There's no getting around the fact that outing is tyranny, and against sexual freedom. Whether or not someone is a moralizing hypocrite is totally beside the point. I have no sympathy for Shrock (and I couldn't care less whether he resigned), but his opinions do not make outing him right. If it's wrong to out some low-level bureaucrat, it's just as wrong to out a Senator or Congressman.

What I'm fascinated by is the contention that people who don't know you are making YOUR sexuality a public issue. That would be like saying that supporters of drug laws make an individual's drug use a public issue; it doesn't make sense. I could see a general (if vague) connection if Shrock supported sodomy laws and then broke them, but in logic I cannot grasp how a homosexual who fails to support same sex marriage is makes someone else's sexuality a public issue. The argument that Shrock's religion makes someone else's sexuality a public issue is even more incomprehensible to me.

I think outing is just sexual blackmail in politically correct drag.
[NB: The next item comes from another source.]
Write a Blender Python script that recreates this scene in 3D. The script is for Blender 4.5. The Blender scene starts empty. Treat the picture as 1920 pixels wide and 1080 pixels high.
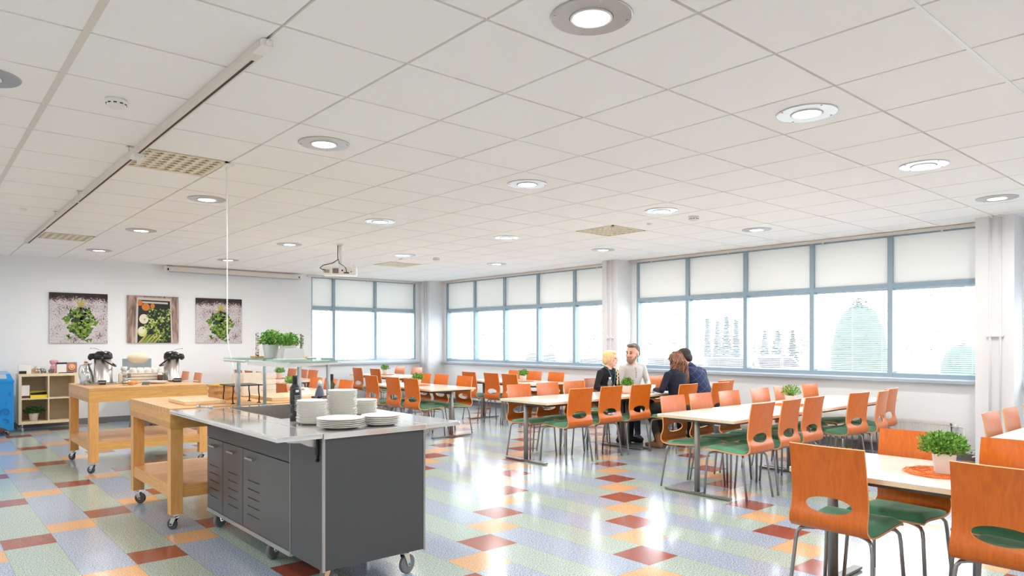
import bpy, bmesh, math, random
import numpy as np
from mathutils import Vector, Matrix, Euler
PI = math.pi
random.seed(7)
SC = bpy.context.scene
COL = SC.collection

# ------------------------------------------------------------------ camera, world, light
H = 1.38                       # eye height
CEIL = 2.742
cam_d = bpy.data.cameras.new('camera')
cam = bpy.data.objects.new('camera', cam_d)
COL.objects.link(cam)
cam_d.sensor_width = 36.0
cam_d.lens = 1309.0 / 1920.0 * 36.0
cam_d.shift_y = 100.0 / 1920.0
cam_d.clip_end = 300
cam.location = (0, 0, H)
cam.rotation_euler = (PI / 2, 0, -0.7138)
SC.camera = cam
SC.view_settings.view_transform = 'Standard'
SC.view_settings.look = 'None'
SC.view_settings.gamma = 1.0
SC.view_settings.exposure = 1.08
SC.view_settings.use_curve_mapping = False
SKY = 5.0
LAMP = 9.5
w = bpy.data.worlds.new('daylight'); SC.world = w
w.use_nodes = True
bg = w.node_tree.nodes['Background']
bg.inputs[0].default_value = (0.93, 0.965, 1.0, 1)
bg.inputs[1].default_value = SKY
try:
    SC.cycles.max_bounces = 10
    SC.cycles.diffuse_bounces = 6
    SC.cycles.glossy_bounces = 4
    SC.cycles.transparent_max_bounces = 16
    SC.cycles.sample_clamp_indirect = 8
    SC.cycles.caustics_reflective = False
    SC.cycles.caustics_refractive = False
    SC.cycles.use_denoising = True
except Exception:
    pass

XW = 9.284      # window wall
YB = 13.53      # far wall with the canvases
XL = -2.6       # wall behind the left edge
YF = -3.4       # wall behind the camera
def ci(i): return 0.5973 + 0.6281 * i     # ceiling grid lines
def cj(j): return 2.3052 + 0.6208 * j

def portal(name, loc, rot, sx, sy):
    l = bpy.data.lights.new(name, 'AREA'); l.shape = 'RECTANGLE'; l.size = sx; l.size_y = sy
    l.energy = 1.0
    l.cycles.is_portal = True
    o = bpy.data.objects.new(name, l); o.location = loc; o.rotation_euler = rot; COL.objects.link(o)
for n, y0, y1 in (('daylight_portal', 8.02, 13.0), ('daylight_portal', 2.5, 7.52), ('daylight_portal', -2.97, 2.03)):
    portal(n, (XW + 0.2, (y0 + y1) / 2, 1.84), (0, PI / 2, 0), 1.85, y1 - y0)
portal('daylight_portal', (7.52, YB + 0.2, 1.84), (-PI / 2, 0, 0), 2.55, 1.85)

# ------------------------------------------------------------------ materials
def lin(c):
    return tuple(((v / 255) / 12.92 if v / 255 <= 0.04045 else ((v / 255 + 0.055) / 1.055) ** 2.4) for v in c) + (1,)
MATS = {}
def new_mat(name):
    m = bpy.data.materials.new(name); m.use_nodes = True
    nt = m.node_tree
    return m, nt, nt.nodes['Principled BSDF']
def mat(name, rgb, rough=0.5, metal=0.0, spec=0.5, noise=0.0, nscale=40, trans=0, coat=0, bump=0.0, emit=0, alpha=1, sheen=0, stretch=None):
    if name in MATS: return MATS[name]
    m, nt, p = new_mat(name)
    c = lin(rgb)
    p.inputs['Base Color'].default_value = c
    p.inputs['Roughness'].default_value = rough
    p.inputs['Metallic'].default_value = metal
    p.inputs['Specular IOR Level'].default_value = spec
    p.inputs['Transmission Weight'].default_value = trans
    p.inputs['Coat Weight'].default_value = coat
    p.inputs['Coat Roughness'].default_value = 0.12
    p.inputs['Sheen Weight'].default_value = sheen
    if emit:
        p.inputs['Emission Color'].default_value = c
        p.inputs['Emission Strength'].default_value = emit
    if noise or bump:
        tc = nt.nodes.new('ShaderNodeTexCoord')
        mp = nt.nodes.new('ShaderNodeMapping')
        if stretch: mp.inputs['Scale'].default_value = stretch
        nt.links.new(tc.outputs['Object'], mp.inputs[0])
        nz = nt.nodes.new('ShaderNodeTexNoise')
        nz.inputs['Scale'].default_value = nscale
        nz.inputs['Detail'].default_value = 4
        nt.links.new(mp.outputs[0], nz.inputs['Vector'])
        if noise:
            mx = nt.nodes.new('ShaderNodeMix'); mx.data_type = 'RGBA'
            mx.inputs['A'].default_value = tuple(max(0, v * (1 - noise)) for v in c[:3]) + (1,)
            mx.inputs['B'].default_value = tuple(min(1, v * (1 + noise)) for v in c[:3]) + (1,)
            nt.links.new(nz.outputs['Fac'], mx.inputs['Factor'])
            nt.links.new(mx.outputs['Result'], p.inputs['Base Color'])
        if bump:
            b = nt.nodes.new('ShaderNodeBump'); b.inputs['Strength'].default_value = bump
            b.inputs['Distance'].default_value = 0.004
            nt.links.new(nz.outputs['Fac'], b.inputs['Height'])
            nt.links.new(b.outputs[0], p.inputs['Normal'])
    MATS[name] = m
    return m

def wood(name, c1, c2, scale=(6, 6, 0.6), rough=0.4, coat=0.0, nscale=5, contrast=(0.3, 0.7), blocks=None):
    m, nt, p = new_mat(name)
    tc = nt.nodes.new('ShaderNodeTexCoord'); mp = nt.nodes.new('ShaderNodeMapping')
    mp.inputs['Scale'].default_value = scale
    nt.links.new(tc.outputs['Object'], mp.inputs[0])
    nz = nt.nodes.new('ShaderNodeTexNoise'); nz.inputs['Scale'].default_value = nscale
    nz.inputs['Detail'].default_value = 6; nz.inputs['Distortion'].default_value = 0.8
    nt.links.new(mp.outputs[0], nz.inputs['Vector'])
    r = nt.nodes.new('ShaderNodeValToRGB')
    r.color_ramp.elements[0].position = contrast[0]; r.color_ramp.elements[0].color = lin(c1)
    r.color_ramp.elements[1].position = contrast[1]; r.color_ramp.elements[1].color = lin(c2)
    nt.links.new(nz.outputs['Fac'], r.inputs[0])
    out = r.outputs[0]
    if blocks:
        br = nt.nodes.new('ShaderNodeTexBrick')
        br.inputs['Scale'].default_value = 1.0
        br.inputs['Brick Width'].default_value = blocks[0]; br.inputs['Row Height'].default_value = blocks[1]
        br.inputs['Mortar Size'].default_value = 0.0006
        br.inputs['Color1'].default_value = (0.90, 0.90, 0.90, 1); br.inputs['Color2'].default_value = (1.05, 1.04, 1.02, 1)
        br.inputs['Mortar'].default_value = (0.84, 0.82, 0.78, 1)
        m2 = nt.nodes.new('ShaderNodeMapping'); m2.inputs['Rotation'].default_value = blocks[2]
        nt.links.new(tc.outputs['Object'], m2.inputs[0]); nt.links.new(m2.outputs[0], br.inputs['Vector'])
        mx = nt.nodes.new('ShaderNodeMix'); mx.data_type = 'RGBA'; mx.blend_type = 'MULTIPLY'; mx.inputs['Factor'].default_value = 1
        nt.links.new(out, mx.inputs['A']); nt.links.new(br.outputs['Color'], mx.inputs['B'])
        out = mx.outputs['Result']
    nt.links.new(out, p.inputs['Base Color'])
    p.inputs['Roughness'].default_value = rough
    p.inputs['Coat Weight'].default_value = coat
    p.inputs['Coat Roughness'].default_value = 0.18
    MATS[name] = m
    return m

M_wall = mat('painted_wall', (237, 239, 241), 0.75, noise=0.015, nscale=3)
M_colw = mat('column_paint', (228, 229, 231), 0.7)
M_white = mat('white_enamel', (238, 238, 236), 0.35)
M_wplastic = mat('white_plastic', (235, 233, 228), 0.4)
M_base = mat('grey_skirting', (120, 124, 128), 0.5)
M_frame = mat('blue_grey_frame', (150, 172, 186), 0.4)
M_sill = mat('sill_grey', (168, 180, 192), 0.4)
M_shade = mat('roller_shade', (226, 227, 226), 0.85)
M_tile = mat('ceiling_tile', (247, 245, 242), 0.95, noise=0.03, nscale=160, bump=0.25)
M_tgrid = mat('ceiling_grid', (214, 206, 194), 0.6)
M_rail = mat('ceiling_rail', (222, 214, 205), 0.4)
M_dark = mat('dark_slot', (70, 60, 48), 0.8)
M_black = mat('black_plastic', (18, 18, 20), 0.3)
M_blackm = mat('matt_black', (22, 22, 22), 0.55)
M_grey = mat('tube_grey', (160, 158, 156), 0.3, metal=0.8)
M_pole = mat('pole_grey', (142, 140, 138), 0.4, metal=0.5)
M_post = mat('post_grey', (176, 182, 186), 0.35, metal=0.3)
M_tsteel = mat('table_beam', (98, 88, 84), 0.5, metal=0.3)
M_steel = mat('stainless', (236, 236, 235), 0.09, metal=0.66, noise=0.03, nscale=30)
M_steelb = mat('brushed_steel', (208, 204, 200), 0.32, metal=1.0, noise=0.06, nscale=60, stretch=(1, 1, 0.05))
M_chrome = mat('chrome', (215, 215, 215), 0.12, metal=1.0)
M_cab = mat('cabinet_grey', (74, 75, 78), 0.36, noise=0.02, nscale=300)
M_cabd = mat('cabinet_door', (90, 91, 94), 0.28, metal=0.25)
M_alu = mat('aluminium', (190, 190, 190), 0.3, metal=0.9)
M_brass = mat('slot_edge', (60, 40, 25), 0.6)
M_green = mat('green_cushion', (94, 166, 130), 0.85, noise=0.25, nscale=9, sheen=0.2, bump=0.1)
M_ply = wood('orange_plywood', (196, 92, 2), (212, 108, 6), (9, 9, 0.55), 0.32, coat=0.2, nscale=7)
M_plyedge = mat('plywood_edge', (238, 172, 118), 0.5)
M_top = mat('white_laminate', (240, 236, 229), 0.16, spec=0.6)
M_edge = mat('birch_edge', (233, 212, 180), 0.5)
M_beech = wood('beech_worktop', (206, 152, 88), (230, 182, 120), (1.2, 9, 9), 0.38, blocks=(0.45, 0.045, (0, 0, 0)))
M_beechs = wood('beech_side', (208, 154, 84), (224, 174, 106), (1.5, 1.5, 9), 0.38, blocks=(0.42, 0.072, (PI / 2, 0, 0)))
M_beechl = wood('beech_leg', (212, 156, 86), (226, 174, 108), (9, 9, 1.0), 0.38)
M_board = wood('pale_board', (222, 190, 148), (238, 212, 176), (2, 9, 9), 0.5)
M_birchl = wood('birch_shelf', (228, 205, 165), (238, 218, 184), (5, 5, 1), 0.45)
M_shadow = mat('shelf_inside', (210, 188, 150), 0.6)
M_porc = mat('porcelain', (240, 238, 232), 0.12, spec=0.6)
M_pot = mat('white_pot', (226, 222, 216), 0.7, noise=0.05, nscale=60)
M_conc = mat('pale_concrete', (222, 220, 216), 0.8, noise=0.12, nscale=30)
M_leaf = mat('leaf_green', (134, 182, 70), 0.5, noise=0.6, nscale=45)
M_leafm = mat('leaf_mid', (66, 126, 46), 0.5, noise=0.5, nscale=45)
M_leafd = mat('leaf_dark', (44, 96, 38), 0.5, noise=0.3, nscale=25)
M_raffia = mat('orange_raffia', (232, 126, 60), 0.8, noise=0.3, nscale=200, bump=0.6)
M_rad = mat('radiator_white', (226, 224, 220), 0.4)
M_rubber = mat('caster_rubber', (70, 72, 74), 0.6)
M_blue = mat('freezer_blue', (8, 140, 216), 0.25, coat=0.3)
M_blued = mat('freezer_blue_dark', (8, 104, 180), 0.3)
M_choc = mat('chocolate_brown', (92, 50, 38), 0.5, noise=0.3, nscale=30)
M_paper = mat('brown_paper', (188, 142, 92), 0.85, noise=0.15, nscale=18, bump=0.8)
M_yellow = mat('yellow_card', (240, 214, 40), 0.5)
M_navy = mat('navy_card', (28, 32, 64), 0.4)
M_bottle = mat('dark_glass', (22, 24, 20), 0.08, spec=0.8)
M_olive = mat('olive_glass', (66, 62, 20), 0.08, spec=0.8)
M_label = mat('black_label', (38, 38, 40), 0.5)
M_greyb = mat('grey_bottle', (104, 108, 128), 0.2)
M_lens = mat('lamp_lens', (255, 252, 246), 0.5, emit=7.0)
M_vent = mat('vent_cream', (232, 222, 196), 0.5)
M_vdark = mat('vent_dark', (92, 76, 44), 0.7)
M_chalk = mat('chalk_white', (228, 230, 232), 0.7)
M_bread = mat('bread_crust', (214, 142, 72), 0.6, noise=0.35, nscale=22)
M_cream = mat('cream_card', (232, 216, 190), 0.7)
M_bluegrey = mat('blue_grey_card', (160, 176, 188), 0.7, noise=0.2, nscale=9)
M_crate = mat('white_crate', (226, 220, 208), 0.75, noise=0.1, nscale=20)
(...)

Eric Scheie   ·  September 6, 2004 4:58 PM

"So it should be no surprise that others might see fit to out people like Schrock to people, the majority of whom are beholden to a RELIGION that would find his SEXUAL BEHAVIOR abhorrent."

No, honey, you're right that it's not a surprise these days. But that doesn't establish it as a good thing. I haven't seen anything to suggest, let alone establish, that Schrock was breaking laws that he endorsed or voted for. And there are no other circumstances under which any consistent liberty-loving person could countenance outing, however disgustingly hypocritical the target's behavior may or may not be.

BTW, I can't help noting that I don't see you yourself using your full name or what appears to be an actual e-mail address. Whatever your orientation, if you're going to come down on the side of bringing other people's private lives out into the open by name, it seems to me that the least you can do is have the brass to put your real identity behind it.